Added on 1 August 2024


The Digital Preservation Coalition (DPC) is delighted to share its new program of activities for the coming year, 2024-2025.

The prospectus is the DPC’s plan for the next twelve months. It lists the range of new publications, training, webinars and specialist briefings, and supporting resources which will be released in the year ahead.  It is shaped by members’ needs but is shared with the entire digital preservation community around the world, in multiple languages and in multiple time zones.

“By working together as a group of institutions from a diverse range of sectors and domains and many different countries, we hope to provide the resources, tools, support and skills which will be needed to ensure a sustainable access to our digital memory,” says Sarah Middleton, Head of Advocacy and Community Engagement for the DPC.

“With an established DPC presence now in the Americas as well as Australasia and Asia-Pacific, and 161 members in 24 countries around the globe, this new prospectus makes a concerted commitment to the digital preservation community worldwide. Regular, thematic and returning events will be offered in time zones for Australasia and Asia-Pacific, Europe and Africa, and the Americas, allowing participants from across different time zones to share the benefit of the knowledge and expertise in their own regions.”

Highlights of the coming year include a face-to-face Unconference and Networking Event in Canberra, as well as an in-person launch event in the USA which will mark the official start of the DPC Americas; both taking place in October 2024. The Digital Preservation Awards returns celebrating the inspiring people and projects which have contributed to the community, all presented at exciting ceremony in Ghent, Belgium on Monday 16th September 2024. Work will begin on a brand-new edition of the ever-popular Digital Preservation Handbook.

The DPC will continue to offer targeted support and advice to Full Members as part of their membership and this year the staff will also extend an offer of consultancy for a trial period.

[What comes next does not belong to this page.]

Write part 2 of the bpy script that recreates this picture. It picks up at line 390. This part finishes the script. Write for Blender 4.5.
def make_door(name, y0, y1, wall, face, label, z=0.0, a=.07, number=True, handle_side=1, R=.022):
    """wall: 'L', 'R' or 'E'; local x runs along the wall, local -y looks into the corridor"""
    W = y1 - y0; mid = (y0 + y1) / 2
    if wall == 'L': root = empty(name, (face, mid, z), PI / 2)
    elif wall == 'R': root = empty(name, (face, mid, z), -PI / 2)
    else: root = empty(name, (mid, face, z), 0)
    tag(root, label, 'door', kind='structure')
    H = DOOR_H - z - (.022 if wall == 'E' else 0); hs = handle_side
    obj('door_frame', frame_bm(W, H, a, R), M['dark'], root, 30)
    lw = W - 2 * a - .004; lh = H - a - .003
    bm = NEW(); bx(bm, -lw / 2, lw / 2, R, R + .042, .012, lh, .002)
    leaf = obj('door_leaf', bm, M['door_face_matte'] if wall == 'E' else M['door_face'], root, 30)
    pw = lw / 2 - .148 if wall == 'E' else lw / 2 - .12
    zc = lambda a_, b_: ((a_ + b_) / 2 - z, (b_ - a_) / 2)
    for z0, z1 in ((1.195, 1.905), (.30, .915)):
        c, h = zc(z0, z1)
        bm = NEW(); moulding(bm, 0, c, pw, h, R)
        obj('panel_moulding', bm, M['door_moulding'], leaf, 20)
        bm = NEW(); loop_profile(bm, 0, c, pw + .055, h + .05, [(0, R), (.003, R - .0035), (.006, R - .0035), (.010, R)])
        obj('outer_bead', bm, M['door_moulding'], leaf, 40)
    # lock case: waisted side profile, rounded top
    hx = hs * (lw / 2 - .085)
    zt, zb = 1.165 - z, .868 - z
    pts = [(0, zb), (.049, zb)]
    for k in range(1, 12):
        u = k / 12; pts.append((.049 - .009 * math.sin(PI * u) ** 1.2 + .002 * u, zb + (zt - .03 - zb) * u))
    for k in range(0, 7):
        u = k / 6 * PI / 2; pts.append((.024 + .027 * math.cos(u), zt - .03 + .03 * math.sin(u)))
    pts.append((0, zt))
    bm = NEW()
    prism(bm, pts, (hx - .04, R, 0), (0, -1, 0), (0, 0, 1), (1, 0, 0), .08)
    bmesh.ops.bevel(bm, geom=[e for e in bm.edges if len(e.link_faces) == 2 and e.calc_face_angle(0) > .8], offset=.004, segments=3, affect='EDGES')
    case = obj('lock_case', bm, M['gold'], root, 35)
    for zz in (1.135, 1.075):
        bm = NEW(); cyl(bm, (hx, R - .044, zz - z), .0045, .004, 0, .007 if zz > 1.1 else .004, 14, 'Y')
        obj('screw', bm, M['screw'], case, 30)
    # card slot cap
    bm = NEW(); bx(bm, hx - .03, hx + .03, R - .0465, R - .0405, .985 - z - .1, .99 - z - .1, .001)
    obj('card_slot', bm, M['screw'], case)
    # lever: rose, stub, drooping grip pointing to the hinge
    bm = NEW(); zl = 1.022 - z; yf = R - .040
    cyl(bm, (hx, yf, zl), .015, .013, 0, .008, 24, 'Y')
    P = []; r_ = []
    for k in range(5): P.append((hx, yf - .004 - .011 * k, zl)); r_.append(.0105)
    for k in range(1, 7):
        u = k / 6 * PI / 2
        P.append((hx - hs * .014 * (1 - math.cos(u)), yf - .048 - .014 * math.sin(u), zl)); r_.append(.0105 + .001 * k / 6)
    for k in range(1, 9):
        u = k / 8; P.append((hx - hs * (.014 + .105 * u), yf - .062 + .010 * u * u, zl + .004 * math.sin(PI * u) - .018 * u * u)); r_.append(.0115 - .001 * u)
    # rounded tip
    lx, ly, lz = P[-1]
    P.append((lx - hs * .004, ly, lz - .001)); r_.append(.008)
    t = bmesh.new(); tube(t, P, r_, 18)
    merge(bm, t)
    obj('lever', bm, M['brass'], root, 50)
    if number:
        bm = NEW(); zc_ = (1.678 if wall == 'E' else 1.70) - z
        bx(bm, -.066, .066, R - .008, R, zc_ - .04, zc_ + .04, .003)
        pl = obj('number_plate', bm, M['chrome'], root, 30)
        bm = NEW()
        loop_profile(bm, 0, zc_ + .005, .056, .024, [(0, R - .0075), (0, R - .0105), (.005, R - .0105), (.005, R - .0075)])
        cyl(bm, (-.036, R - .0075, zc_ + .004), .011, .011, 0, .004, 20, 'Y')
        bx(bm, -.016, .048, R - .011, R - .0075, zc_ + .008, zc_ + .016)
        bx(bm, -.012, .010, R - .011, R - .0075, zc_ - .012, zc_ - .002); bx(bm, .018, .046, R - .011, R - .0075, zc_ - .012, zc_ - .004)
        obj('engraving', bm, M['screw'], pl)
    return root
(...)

This is a paid for service and is available to all: members and non-members alike.

A program of online events will cater for different time zones, providing insight and advice on ‘Appraisal of Digital Content’, ‘Digital Preservation for an Uncertain Future,’ ‘Preservation Planning,’ and ‘Case Studies on Access,’ as well as addressing the community zeitgeists of ‘AI and Digital Preservation.’ A broader range of task forces and working parties than ever will continue to provide focused peer support on specialized areas of digital preservation.

The Workflow Webinar series returns this year, enabling Members to exchange experiences and see ‘what’s worked’ for various parts of the digital preservation lifecycle.

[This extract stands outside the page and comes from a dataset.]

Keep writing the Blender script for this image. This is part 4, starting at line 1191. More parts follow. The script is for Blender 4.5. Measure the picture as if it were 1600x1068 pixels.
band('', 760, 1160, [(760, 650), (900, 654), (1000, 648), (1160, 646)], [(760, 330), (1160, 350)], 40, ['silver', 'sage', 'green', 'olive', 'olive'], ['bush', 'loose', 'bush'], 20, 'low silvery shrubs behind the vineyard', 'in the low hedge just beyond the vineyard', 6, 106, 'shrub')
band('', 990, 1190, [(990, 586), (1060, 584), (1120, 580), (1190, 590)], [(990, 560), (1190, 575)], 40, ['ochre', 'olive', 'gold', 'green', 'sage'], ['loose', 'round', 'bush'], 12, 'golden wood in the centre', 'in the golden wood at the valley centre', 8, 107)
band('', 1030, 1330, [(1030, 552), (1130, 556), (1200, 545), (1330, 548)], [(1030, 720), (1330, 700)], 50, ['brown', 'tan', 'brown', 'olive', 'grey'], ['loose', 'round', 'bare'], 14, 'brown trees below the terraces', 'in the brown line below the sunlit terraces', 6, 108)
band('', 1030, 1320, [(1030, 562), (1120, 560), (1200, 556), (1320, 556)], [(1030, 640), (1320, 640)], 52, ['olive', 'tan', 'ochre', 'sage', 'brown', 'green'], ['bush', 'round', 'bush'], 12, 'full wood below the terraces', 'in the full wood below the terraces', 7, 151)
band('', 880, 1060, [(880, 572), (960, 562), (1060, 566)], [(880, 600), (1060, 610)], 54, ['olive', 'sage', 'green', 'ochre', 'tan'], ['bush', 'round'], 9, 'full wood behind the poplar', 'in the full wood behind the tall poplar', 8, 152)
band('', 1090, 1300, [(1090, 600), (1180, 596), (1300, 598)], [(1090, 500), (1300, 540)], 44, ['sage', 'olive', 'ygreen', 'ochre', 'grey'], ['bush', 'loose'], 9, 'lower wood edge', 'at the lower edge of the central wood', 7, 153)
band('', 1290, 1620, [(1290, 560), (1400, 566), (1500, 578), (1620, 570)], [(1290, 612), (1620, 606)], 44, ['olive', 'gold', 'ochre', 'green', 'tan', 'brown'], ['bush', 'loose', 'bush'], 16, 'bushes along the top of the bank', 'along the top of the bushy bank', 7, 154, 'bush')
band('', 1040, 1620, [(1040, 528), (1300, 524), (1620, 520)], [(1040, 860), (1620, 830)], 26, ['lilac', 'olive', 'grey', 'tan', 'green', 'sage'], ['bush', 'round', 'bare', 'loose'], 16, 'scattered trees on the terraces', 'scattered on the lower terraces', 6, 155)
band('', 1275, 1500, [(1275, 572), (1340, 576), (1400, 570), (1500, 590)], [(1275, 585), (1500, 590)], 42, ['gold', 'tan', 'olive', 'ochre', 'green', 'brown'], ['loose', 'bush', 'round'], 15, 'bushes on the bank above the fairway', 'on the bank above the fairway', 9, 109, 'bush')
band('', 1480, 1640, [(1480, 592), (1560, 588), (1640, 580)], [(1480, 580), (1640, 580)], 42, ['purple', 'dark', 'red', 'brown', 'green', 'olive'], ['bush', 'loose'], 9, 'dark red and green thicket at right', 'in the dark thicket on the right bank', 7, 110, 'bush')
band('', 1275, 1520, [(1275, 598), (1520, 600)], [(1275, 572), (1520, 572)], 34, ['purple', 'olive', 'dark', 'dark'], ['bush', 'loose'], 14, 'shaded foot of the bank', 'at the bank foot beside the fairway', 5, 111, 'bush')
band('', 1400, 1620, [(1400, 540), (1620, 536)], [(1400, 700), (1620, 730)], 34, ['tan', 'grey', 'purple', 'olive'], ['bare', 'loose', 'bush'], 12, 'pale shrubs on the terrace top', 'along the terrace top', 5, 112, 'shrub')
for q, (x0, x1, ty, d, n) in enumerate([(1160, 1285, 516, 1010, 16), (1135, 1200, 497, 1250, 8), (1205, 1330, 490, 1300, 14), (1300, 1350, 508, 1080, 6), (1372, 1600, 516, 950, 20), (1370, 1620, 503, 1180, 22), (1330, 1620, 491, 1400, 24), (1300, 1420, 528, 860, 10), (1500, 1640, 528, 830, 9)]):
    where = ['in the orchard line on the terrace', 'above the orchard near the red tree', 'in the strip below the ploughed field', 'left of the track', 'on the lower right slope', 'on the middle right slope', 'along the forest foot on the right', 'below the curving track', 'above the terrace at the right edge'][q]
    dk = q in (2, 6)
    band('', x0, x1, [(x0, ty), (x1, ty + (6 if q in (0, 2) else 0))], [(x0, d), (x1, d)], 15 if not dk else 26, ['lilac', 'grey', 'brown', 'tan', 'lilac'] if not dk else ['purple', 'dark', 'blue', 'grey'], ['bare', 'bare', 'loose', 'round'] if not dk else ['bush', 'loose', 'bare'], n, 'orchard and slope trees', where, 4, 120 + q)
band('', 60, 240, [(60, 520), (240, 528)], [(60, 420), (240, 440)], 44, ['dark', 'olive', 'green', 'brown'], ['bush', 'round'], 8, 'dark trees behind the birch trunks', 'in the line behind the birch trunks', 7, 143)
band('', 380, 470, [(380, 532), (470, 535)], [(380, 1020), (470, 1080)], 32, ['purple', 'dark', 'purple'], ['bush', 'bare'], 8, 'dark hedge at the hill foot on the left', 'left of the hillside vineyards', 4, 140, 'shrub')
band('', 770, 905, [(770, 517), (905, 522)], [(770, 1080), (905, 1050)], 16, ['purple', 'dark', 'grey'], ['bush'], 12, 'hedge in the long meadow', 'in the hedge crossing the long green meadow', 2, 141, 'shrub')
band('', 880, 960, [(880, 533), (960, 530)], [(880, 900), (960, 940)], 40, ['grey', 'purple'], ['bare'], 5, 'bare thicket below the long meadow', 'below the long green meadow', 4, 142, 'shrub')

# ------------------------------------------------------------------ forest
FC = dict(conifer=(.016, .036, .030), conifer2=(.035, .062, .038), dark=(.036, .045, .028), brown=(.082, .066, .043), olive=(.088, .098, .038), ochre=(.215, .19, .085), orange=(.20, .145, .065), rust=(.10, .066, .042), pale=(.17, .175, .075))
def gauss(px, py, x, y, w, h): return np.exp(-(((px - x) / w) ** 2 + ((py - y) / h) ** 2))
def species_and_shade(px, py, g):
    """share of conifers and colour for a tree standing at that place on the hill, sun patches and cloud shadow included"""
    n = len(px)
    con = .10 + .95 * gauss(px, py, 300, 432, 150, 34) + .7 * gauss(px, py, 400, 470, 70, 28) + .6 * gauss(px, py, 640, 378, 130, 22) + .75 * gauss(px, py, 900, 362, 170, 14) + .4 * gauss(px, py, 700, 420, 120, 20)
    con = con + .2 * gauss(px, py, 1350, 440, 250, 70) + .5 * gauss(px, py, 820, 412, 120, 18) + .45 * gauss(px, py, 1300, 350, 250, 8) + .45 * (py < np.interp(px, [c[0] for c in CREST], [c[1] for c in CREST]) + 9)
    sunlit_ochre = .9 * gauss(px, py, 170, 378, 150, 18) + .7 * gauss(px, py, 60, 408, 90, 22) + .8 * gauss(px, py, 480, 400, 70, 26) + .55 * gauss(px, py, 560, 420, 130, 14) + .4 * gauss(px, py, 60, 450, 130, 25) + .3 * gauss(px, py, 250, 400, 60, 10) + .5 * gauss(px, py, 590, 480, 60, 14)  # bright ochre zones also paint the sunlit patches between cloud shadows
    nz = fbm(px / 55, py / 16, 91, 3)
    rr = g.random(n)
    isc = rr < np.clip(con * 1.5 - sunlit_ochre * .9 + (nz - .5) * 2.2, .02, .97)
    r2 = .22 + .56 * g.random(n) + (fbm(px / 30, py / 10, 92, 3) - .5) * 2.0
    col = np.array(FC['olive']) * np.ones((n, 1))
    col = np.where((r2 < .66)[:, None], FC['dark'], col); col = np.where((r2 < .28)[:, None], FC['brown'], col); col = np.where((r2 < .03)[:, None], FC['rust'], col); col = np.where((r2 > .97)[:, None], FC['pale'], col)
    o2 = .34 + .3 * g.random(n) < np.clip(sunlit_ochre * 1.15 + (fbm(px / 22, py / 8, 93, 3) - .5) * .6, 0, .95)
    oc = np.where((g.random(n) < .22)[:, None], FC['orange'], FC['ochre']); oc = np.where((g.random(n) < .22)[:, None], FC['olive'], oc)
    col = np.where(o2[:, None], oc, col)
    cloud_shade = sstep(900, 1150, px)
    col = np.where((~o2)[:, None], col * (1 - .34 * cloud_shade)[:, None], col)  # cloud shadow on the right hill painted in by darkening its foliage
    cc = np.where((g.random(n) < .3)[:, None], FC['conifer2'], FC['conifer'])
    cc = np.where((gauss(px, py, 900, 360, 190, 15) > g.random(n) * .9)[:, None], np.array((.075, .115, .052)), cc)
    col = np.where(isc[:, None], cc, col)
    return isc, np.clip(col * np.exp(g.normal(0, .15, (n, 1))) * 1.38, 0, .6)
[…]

A new resource, Digital Preservation for Community Archives will support those working with community generated digital content will be launched in 2024, on World Digital Preservation Day, 7th November 2024. This preservation toolkit, which has been created alongside the University of Glasgow as part of the Our Heritage, Our Stories (OHOS) project, has been developed in collaboration with a range of community archives, and will include a range of practical guidance, support, and advice to those working with digital records in the community context

The widely read series of authoritative but accessible Technology Watch Reports will continue investigations into the latest topical and technical issues encountered by DPC Members, with revisions of ‘Web Archiving’ and ‘Preservation Metadata’ to be published this year, as well as titles including ‘Digital Forensics,’ ‘Cybersecurity,’ ‘Disaster Planning’ and ‘Preserving Digital Art’ to be developed as part of the accompanying Technology Watch Guidance Notes series.

The DPC will continue to offer free of charge Novice to Know-How online training to the community, both the original beginner level course plus content on email preservation and creating digital asset registers. Development of the courses was funded by The National Archives, UK. Members are also allocated priority places in the popular DPC / Bit Curator Consortium ‘Python Study Group Program.’ New training opportunities will be developed, and confirmed modules include the highly anticipated: ‘Web Archiving for Beginners’ (in partnership with IIPC). All DPC-branded training will be free for members.

CDF Recipients 2023

The DPC invites all agencies to try out its maturity modelling tool, Rapid Assessment Model on an annual basis, enabling effective benchmarking of an organization’s digital preservation capability whilst remaining agnostic to solutions and strategy. Where feasible, DPC collates and aggregates the results from this survey, providing a benchmark for internal advocacy or as evidence to include within a business case.

Members of the Coalition receive free-of-charge priority access to all DPC events and publications, and the program is overseen by Full Members who commission research tied directly to their strategic needs.

An international charitable foundation and advocate for digital preservation, the Coalition helps its members around the world to deliver resilient long-term access to digital content and services through community engagement, targeted advocacy work, training and workforce development, capacity building, good practice and standards, and through good management and governance. Its vision is a secure digital legacy.